### Aim of the task:
Set down every entry again word for word, please, but skip the pictures.

### Data extract:
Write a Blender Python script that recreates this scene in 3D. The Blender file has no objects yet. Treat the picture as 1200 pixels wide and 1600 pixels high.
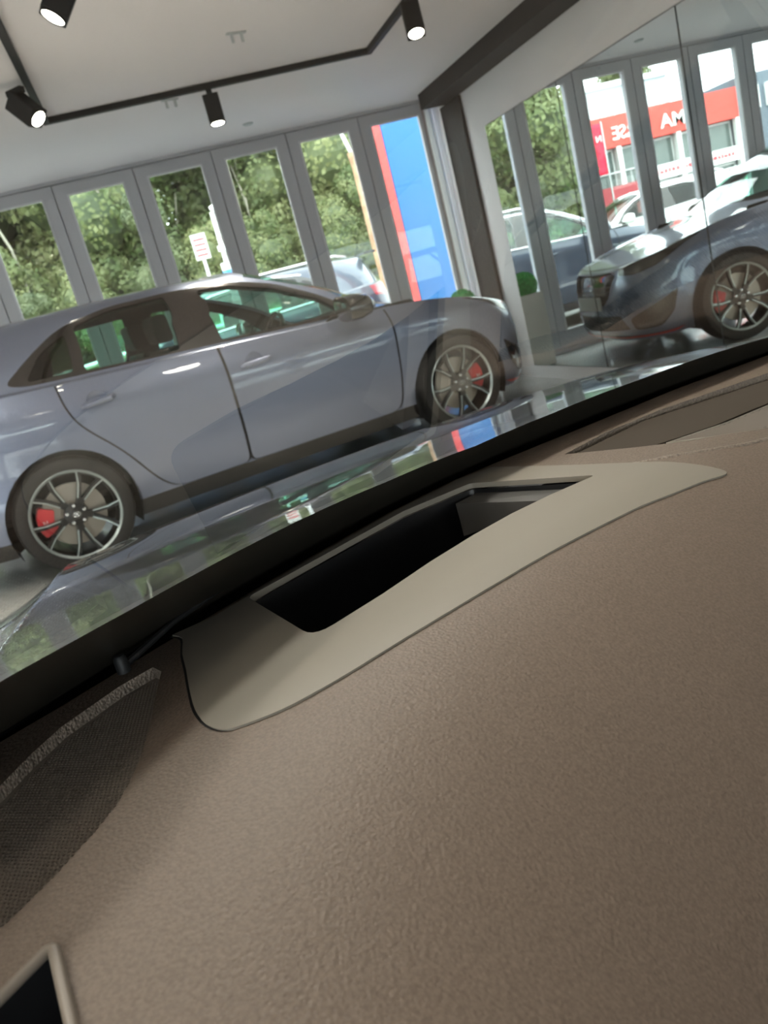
import bpy, bmesh, math, random
import numpy as np
from mathutils import Vector, Matrix
R = math.radians
C = bpy.context.scene.collection
sc = bpy.context.scene

# ------------------------------------------------------------------ camera
CAM_Z = 1.0942
F_PX, ROLL, PITCH, AZ = 1284.2, -0.26306, 0.26293, 0.23454      # azimuth clockwise from +Y
cd = bpy.data.cameras.new('camera')
cam = bpy.data.objects.new('camera', cd); C.objects.link(cam)
cd.sensor_fit = 'HORIZONTAL'; cd.sensor_width = 36.0; cd.lens = F_PX / 1200 * 36
cd.clip_start = 0.01; cd.clip_end = 400
fw = Vector((math.sin(AZ)*math.cos(PITCH), math.cos(AZ)*math.cos(PITCH), -math.sin(PITCH)))
rt0 = Vector((math.cos(AZ), -math.sin(AZ), 0)); up0 = rt0.cross(fw)
rt = rt0*math.cos(ROLL) + up0*math.sin(ROLL); up = -rt0*math.sin(ROLL) + up0*math.cos(ROLL)
m = Matrix((rt, up, -fw)).transposed().to_4x4(); m.translation = (0, 0, CAM_Z)
cam.matrix_world = m
cd.dof.use_dof = True; cd.dof.focus_distance = 0.50; cd.dof.aperture_fstop = 26
sc.camera = cam

# ------------------------------------------------------------------ sky (overcast), exposure
wd = bpy.data.worlds.new('overcast_sky'); sc.world = wd; wd.use_nodes = True
nt = wd.node_tree; nt.nodes.clear()
wo = nt.nodes.new('ShaderNodeOutputWorld'); bg = nt.nodes.new('ShaderNodeBackground')
tcw = nt.nodes.new('ShaderNodeTexCoord'); nzw = nt.nodes.new('ShaderNodeTexNoise'); crw = nt.nodes.new('ShaderNodeValToRGB')
nzw.inputs['Scale'].default_value = 2.2; nzw.inputs['Detail'].default_value = 5
crw.color_ramp.elements[0].color = (.80, .90, 1.0, 1); crw.color_ramp.elements[1].color = (1, 1, 1, 1)
crw.color_ramp.elements[0].position = .35; crw.color_ramp.elements[1].position = .65
nt.links.new(tcw.outputs['Generated'], nzw.inputs['Vector']); nt.links.new(nzw.outputs['Fac'], crw.inputs['Fac'])
nt.links.new(crw.outputs['Color'], bg.inputs['Color']); bg.inputs['Strength'].default_value = 5.4
nt.links.new(bg.outputs[0], wo.inputs[0])
sc.view_settings.view_transform = 'Standard'; sc.view_settings.look = 'None'
sc.view_settings.gamma = 1; sc.view_settings.use_curve_mapping = False
sc.view_settings.exposure = 0.85
sc.cycles.use_denoising = True
sc.cycles.max_bounces = 12; sc.cycles.transparent_max_bounces = 24
sc.cycles.caustics_reflective = False; sc.cycles.caustics_refractive = False
sc.cycles.sample_clamp_indirect = 6

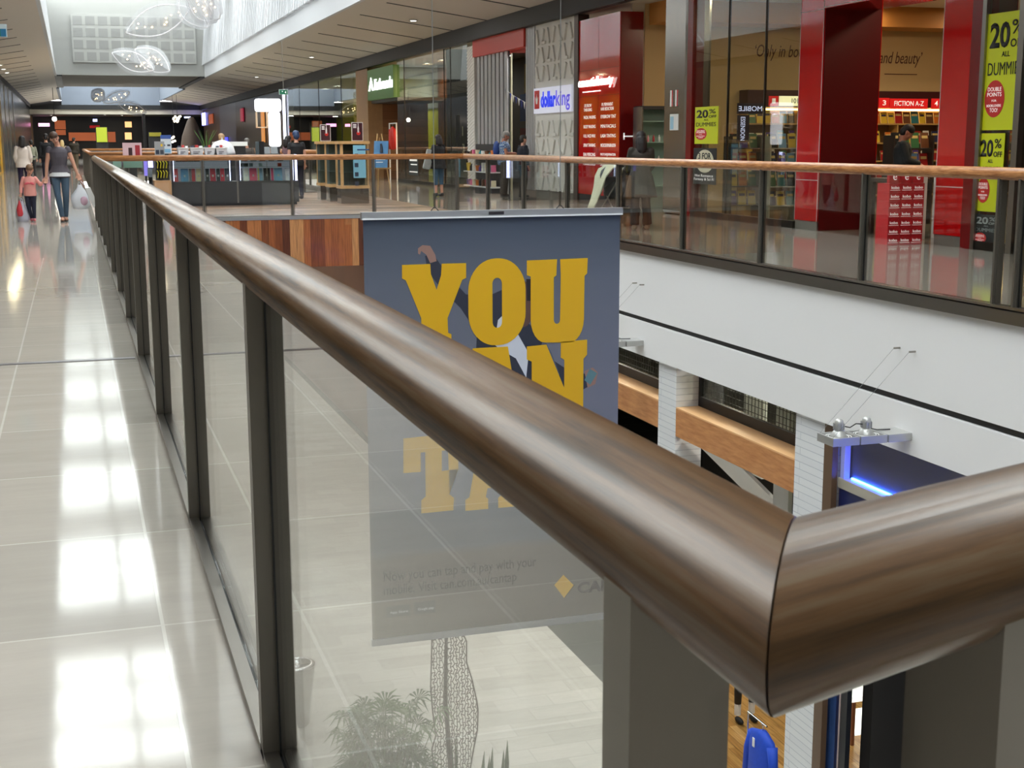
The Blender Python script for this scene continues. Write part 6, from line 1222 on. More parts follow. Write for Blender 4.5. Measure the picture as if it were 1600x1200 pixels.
segL = [(-7, 14, (150, 140, 122)), (14, 28, (96, 84, 70)), (28, 44, (170, 164, 150)), (44, 60, (110, 96, 80)), (74, 90, (84, 86, 84)), (90, 127.5, (40, 40, 42))]
for i, (y0, y1, c) in enumerate(segL): mb = MB(); mb.box(XL-.3, XL, y0, y1, 0, 4.7); struct('wall_left', mb, mat('left_front_%d' % i, c, .25))
# ceiling daylight boosters the place has: rows of soffit downlights
for i in range(3):
    lamp('ceiling_light', 'recessed downlight in the right sloping soffit, %s from the camera' % ORD[i], (9.9, 40+i*18., 5.02), 12, .2, (1, .95, .88), 'downlights in the right soffit')
# ================================================================ PEOPLE
SKIN = mat('skin', (206, 152, 128), .5); SKIN2 = mat('skin_warm', (186, 124, 98), .5)
J0 = dict(pel=(0, 0, .93), wst=(0, 0, 1.06), chs=(0, -.01, 1.25), nkb=(0, .01, 1.41), nkt=(0, 0, 1.48), hd=(0, -.015, 1.575),
          shL=(.165, 0, 1.37), shR=(-.165, 0, 1.37), elL=(.21, .02, 1.10), elR=(-.21, .02, 1.10), wrL=(.22, -.04, .87), wrR=(-.22, -.04, .87),
          hpL=(.09, 0, .90), hpR=(-.09, 0, .90), knL=(.1, -.02, .50), knR=(-.1, -.02, .50), akL=(.1, .02, .09), akR=(-.1, .02, .09))
def capsule(mb, a, b, ra, rb, n=12):
    mb.tube([a, (a+b)/2, b], [ra, (ra+rb)/2, rb], n); mb.ell(a, (ra, ra, ra), nu=10, nv=7); mb.ell(b, (rb, rb, rb), nu=10, nv=7)
def loft(mb, rings, n=20):
    """rings: (centre, rx, ry) stacked upward"""
    vs = []; fs = []
    for c, rx, ry in rings:
        for k in range(n): a = 2*math.pi*k/n; vs.append(Vector(c)+Vector((rx*math.cos(a), ry*math.sin(a), 0)))
    for i in range(len(rings)-1):
        for k in range(n): fs.append((i*n+k, i*n+(k+1) % n, (i+1)*n+(k+1) % n, (i+1)*n+k))
    fs += [tuple(range(n))[::-1], tuple(range((len(rings)-1)*n, len(rings)*n))]; mb.add(vs, fs)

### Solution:
Write a Blender Python script that recreates this scene in 3D. The Blender file has no objects yet. Treat the picture as 1200 pixels wide and 1600 pixels high.
import bpy, bmesh, math, random
import numpy as np
from mathutils import Vector, Matrix
R = math.radians
C = bpy.context.scene.collection
sc = bpy.context.scene

# ------------------------------------------------------------------ camera
CAM_Z = 1.0942
F_PX, ROLL, PITCH, AZ = 1284.2, -0.26306, 0.26293, 0.23454      # azimuth clockwise from +Y
cd = bpy.data.cameras.new('camera')
cam = bpy.data.objects.new('camera', cd); C.objects.link(cam)
cd.sensor_fit = 'HORIZONTAL'; cd.sensor_width = 36.0; cd.lens = F_PX / 1200 * 36
cd.clip_start = 0.01; cd.clip_end = 400
fw = Vector((math.sin(AZ)*math.cos(PITCH), math.cos(AZ)*math.cos(PITCH), -math.sin(PITCH)))
rt0 = Vector((math.cos(AZ), -math.sin(AZ), 0)); up0 = rt0.cross(fw)
rt = rt0*math.cos(ROLL) + up0*math.sin(ROLL); up = -rt0*math.sin(ROLL) + up0*math.cos(ROLL)
m = Matrix((rt, up, -fw)).transposed().to_4x4(); m.translation = (0, 0, CAM_Z)
cam.matrix_world = m
cd.dof.use_dof = True; cd.dof.focus_distance = 0.50; cd.dof.aperture_fstop = 26
sc.camera = cam

# ------------------------------------------------------------------ sky (overcast), exposure
wd = bpy.data.worlds.new('overcast_sky'); sc.world = wd; wd.use_nodes = True
nt = wd.node_tree; nt.nodes.clear()
wo = nt.nodes.new('ShaderNodeOutputWorld'); bg = nt.nodes.new('ShaderNodeBackground')
tcw = nt.nodes.new('ShaderNodeTexCoord'); nzw = nt.nodes.new('ShaderNodeTexNoise'); crw = nt.nodes.new('ShaderNodeValToRGB')
nzw.inputs['Scale'].default_value = 2.2; nzw.inputs['Detail'].default_value = 5
crw.color_ramp.elements[0].color = (.80, .90, 1.0, 1); crw.color_ramp.elements[1].color = (1, 1, 1, 1)
crw.color_ramp.elements[0].position = .35; crw.color_ramp.elements[1].position = .65
nt.links.new(tcw.outputs['Generated'], nzw.inputs['Vector']); nt.links.new(nzw.outputs['Fac'], crw.inputs['Fac'])
nt.links.new(crw.outputs['Color'], bg.inputs['Color']); bg.inputs['Strength'].default_value = 5.4
nt.links.new(bg.outputs[0], wo.inputs[0])
sc.view_settings.view_transform = 'Standard'; sc.view_settings.look = 'None'
sc.view_settings.gamma = 1; sc.view_settings.use_curve_mapping = False
sc.view_settings.exposure = 0.85
sc.cycles.use_denoising = True
sc.cycles.max_bounces = 12; sc.cycles.transparent_max_bounces = 24
sc.cycles.caustics_reflective = False; sc.cycles.caustics_refractive = False
sc.cycles.sample_clamp_indirect = 6

The Blender Python script for this scene continues. Write part 6, from line 1222 on. More parts follow. Write for Blender 4.5. Measure the picture as if it were 1600x1200 pixels.
segL = [(-7, 14, (150, 140, 122)), (14, 28, (96, 84, 70)), (28, 44, (170, 164, 150)), (44, 60, (110, 96, 80)), (74, 90, (84, 86, 84)), (90, 127.5, (40, 40, 42))]
for i, (y0, y1, c) in enumerate(segL): mb = MB(); mb.box(XL-.3, XL, y0, y1, 0, 4.7); struct('wall_left', mb, mat('left_front_%d' % i, c, .25))
# ceiling daylight boosters the place has: rows of soffit downlights
for i in range(3):
    lamp('ceiling_light', 'recessed downlight in the right sloping soffit, %s from the camera' % ORD[i], (9.9, 40+i*18., 5.02), 12, .2, (1, .95, .88), 'downlights in the right soffit')
# ================================================================ PEOPLE
SKIN = mat('skin', (206, 152, 128), .5); SKIN2 = mat('skin_warm', (186, 124, 98), .5)
J0 = dict(pel=(0, 0, .93), wst=(0, 0, 1.06), chs=(0, -.01, 1.25), nkb=(0, .01, 1.41), nkt=(0, 0, 1.48), hd=(0, -.015, 1.575),
          shL=(.165, 0, 1.37), shR=(-.165, 0, 1.37), elL=(.21, .02, 1.10), elR=(-.21, .02, 1.10), wrL=(.22, -.04, .87), wrR=(-.22, -.04, .87),
          hpL=(.09, 0, .90), hpR=(-.09, 0, .90), knL=(.1, -.02, .50), knR=(-.1, -.02, .50), akL=(.1, .02, .09), akR=(-.1, .02, .09))
def capsule(mb, a, b, ra, rb, n=12):
    mb.tube([a, (a+b)/2, b], [ra, (ra+rb)/2, rb], n); mb.ell(a, (ra, ra, ra), nu=10, nv=7); mb.ell(b, (rb, rb, rb), nu=10, nv=7)
def loft(mb, rings, n=20):
    """rings: (centre, rx, ry) stacked upward"""
    vs = []; fs = []
    for c, rx, ry in rings:
        for k in range(n): a = 2*math.pi*k/n; vs.append(Vector(c)+Vector((rx*math.cos(a), ry*math.sin(a), 0)))
    for i in range(len(rings)-1):
        for k in range(n): fs.append((i*n+k, i*n+(k+1) % n, (i+1)*n+(k+1) % n, (i+1)*n+k))
    fs += [tuple(range(n))[::-1], tuple(range((len(rings)-1)*n, len(rings)*n))]; mb.add(vs, fs)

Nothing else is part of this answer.